Either way, the piece came out even all the way around and I'm finding it to be one of my favorites.  I was worried about the black line above the red light not contrasting enough, but it shows up just fine.  I adjusted the yellow block on the upper left as when first hooked it had a pattern to it that distracted the eye. The various grays go well together and the black lines inside the dark gray rectangles mimic the lines in the stop light.

Some new designs were worked on this week. Quite a few years back I had a business card with 3 sections of works pictured side by side across the top of it.
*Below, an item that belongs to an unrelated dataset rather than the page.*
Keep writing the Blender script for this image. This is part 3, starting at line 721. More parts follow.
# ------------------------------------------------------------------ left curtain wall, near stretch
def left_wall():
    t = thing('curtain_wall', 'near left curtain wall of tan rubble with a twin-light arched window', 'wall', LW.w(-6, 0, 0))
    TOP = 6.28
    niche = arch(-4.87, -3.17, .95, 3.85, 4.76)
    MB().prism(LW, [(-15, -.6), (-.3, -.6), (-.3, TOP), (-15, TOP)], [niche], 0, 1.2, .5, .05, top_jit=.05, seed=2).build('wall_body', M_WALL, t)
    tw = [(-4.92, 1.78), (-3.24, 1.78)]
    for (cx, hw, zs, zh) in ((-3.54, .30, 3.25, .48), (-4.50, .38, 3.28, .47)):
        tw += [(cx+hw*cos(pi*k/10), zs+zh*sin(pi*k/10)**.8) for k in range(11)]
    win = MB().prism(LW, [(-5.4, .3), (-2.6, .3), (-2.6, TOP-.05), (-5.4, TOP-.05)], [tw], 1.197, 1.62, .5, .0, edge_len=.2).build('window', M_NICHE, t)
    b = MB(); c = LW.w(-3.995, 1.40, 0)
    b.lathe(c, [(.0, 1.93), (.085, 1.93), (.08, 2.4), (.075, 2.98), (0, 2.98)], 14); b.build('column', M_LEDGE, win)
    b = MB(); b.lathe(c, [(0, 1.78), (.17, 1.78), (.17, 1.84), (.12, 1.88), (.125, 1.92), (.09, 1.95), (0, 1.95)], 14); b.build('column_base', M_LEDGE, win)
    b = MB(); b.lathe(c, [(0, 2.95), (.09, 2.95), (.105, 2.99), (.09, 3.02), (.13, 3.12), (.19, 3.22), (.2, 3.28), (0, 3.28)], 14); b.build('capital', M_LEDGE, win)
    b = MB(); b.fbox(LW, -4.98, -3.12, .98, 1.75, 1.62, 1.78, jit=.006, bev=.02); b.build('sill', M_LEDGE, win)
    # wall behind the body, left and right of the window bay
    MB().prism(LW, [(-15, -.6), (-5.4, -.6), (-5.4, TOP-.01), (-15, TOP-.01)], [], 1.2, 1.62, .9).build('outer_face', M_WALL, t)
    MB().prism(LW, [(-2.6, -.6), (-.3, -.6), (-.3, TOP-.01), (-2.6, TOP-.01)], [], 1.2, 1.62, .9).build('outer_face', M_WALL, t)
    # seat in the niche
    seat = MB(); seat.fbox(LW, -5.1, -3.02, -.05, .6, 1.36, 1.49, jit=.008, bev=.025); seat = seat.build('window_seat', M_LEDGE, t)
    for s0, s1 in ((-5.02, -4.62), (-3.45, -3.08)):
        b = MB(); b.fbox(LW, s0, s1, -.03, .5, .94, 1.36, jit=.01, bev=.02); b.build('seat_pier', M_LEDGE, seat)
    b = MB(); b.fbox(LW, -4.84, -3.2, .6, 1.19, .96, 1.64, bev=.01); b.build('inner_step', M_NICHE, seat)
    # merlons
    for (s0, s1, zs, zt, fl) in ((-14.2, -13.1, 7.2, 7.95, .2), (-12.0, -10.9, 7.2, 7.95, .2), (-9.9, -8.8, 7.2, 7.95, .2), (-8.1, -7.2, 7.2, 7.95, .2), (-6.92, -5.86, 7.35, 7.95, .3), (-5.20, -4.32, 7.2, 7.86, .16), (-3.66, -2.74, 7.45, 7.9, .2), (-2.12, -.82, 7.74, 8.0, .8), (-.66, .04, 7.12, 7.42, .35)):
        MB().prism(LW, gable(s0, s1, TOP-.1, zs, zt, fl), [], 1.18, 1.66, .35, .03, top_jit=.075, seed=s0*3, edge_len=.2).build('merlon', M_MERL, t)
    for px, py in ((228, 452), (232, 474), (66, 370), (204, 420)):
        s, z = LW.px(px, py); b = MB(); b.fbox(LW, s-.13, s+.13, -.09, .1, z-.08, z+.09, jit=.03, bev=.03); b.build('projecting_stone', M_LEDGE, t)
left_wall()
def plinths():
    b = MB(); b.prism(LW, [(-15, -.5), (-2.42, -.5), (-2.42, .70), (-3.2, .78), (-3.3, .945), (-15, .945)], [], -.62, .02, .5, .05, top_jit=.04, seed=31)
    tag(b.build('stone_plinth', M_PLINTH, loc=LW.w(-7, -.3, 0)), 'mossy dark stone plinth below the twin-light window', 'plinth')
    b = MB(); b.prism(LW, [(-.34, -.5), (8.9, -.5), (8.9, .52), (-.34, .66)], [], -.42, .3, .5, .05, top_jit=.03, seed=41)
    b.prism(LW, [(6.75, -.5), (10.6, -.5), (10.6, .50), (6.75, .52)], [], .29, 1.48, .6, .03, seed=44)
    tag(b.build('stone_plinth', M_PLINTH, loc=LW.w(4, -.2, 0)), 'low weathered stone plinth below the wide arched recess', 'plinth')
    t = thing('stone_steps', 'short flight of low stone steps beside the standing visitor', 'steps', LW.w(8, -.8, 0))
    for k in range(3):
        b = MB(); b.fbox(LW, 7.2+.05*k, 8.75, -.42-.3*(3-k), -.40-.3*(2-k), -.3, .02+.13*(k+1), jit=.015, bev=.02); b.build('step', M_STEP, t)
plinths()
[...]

Another artist mentioned he thought it would be great if it was one large piece interconnected.


Remembering back to that time led me to begin thinking about creating a new work with three different designs in one piece.  I decided to use some of my figurative 30 X 30 designs alongside textile type designs.  This is where I am in the design process right now:

  "Nothing Can Hold Me Back"  in design process, Lori LaBerge  2014

The background of the center of the design was developed from a photo I took in a Scottish castle.  I then drew the figure into the scene.  The left hand side brought out the gold color in the middle along with the color of the figure and represents stepping stones.  The right hand side will be hit and miss light golds and dull lilacs.  

  The next step was to decide on what size to make the piece.  I'm debating between 30" X 60" or 24" X 48".  I placed paper on the studio floor to get an idea of the sizes.  

I then put the 24" X 48" paper up against the wall to get a better idea of how the size would look in a home environment.  I still haven't decided which size I will go with.  It always seems that pieces look small in an exhibit area which makes me veer toward the larger of the two. However, that may be too large for most homes.  I'll see how it goes.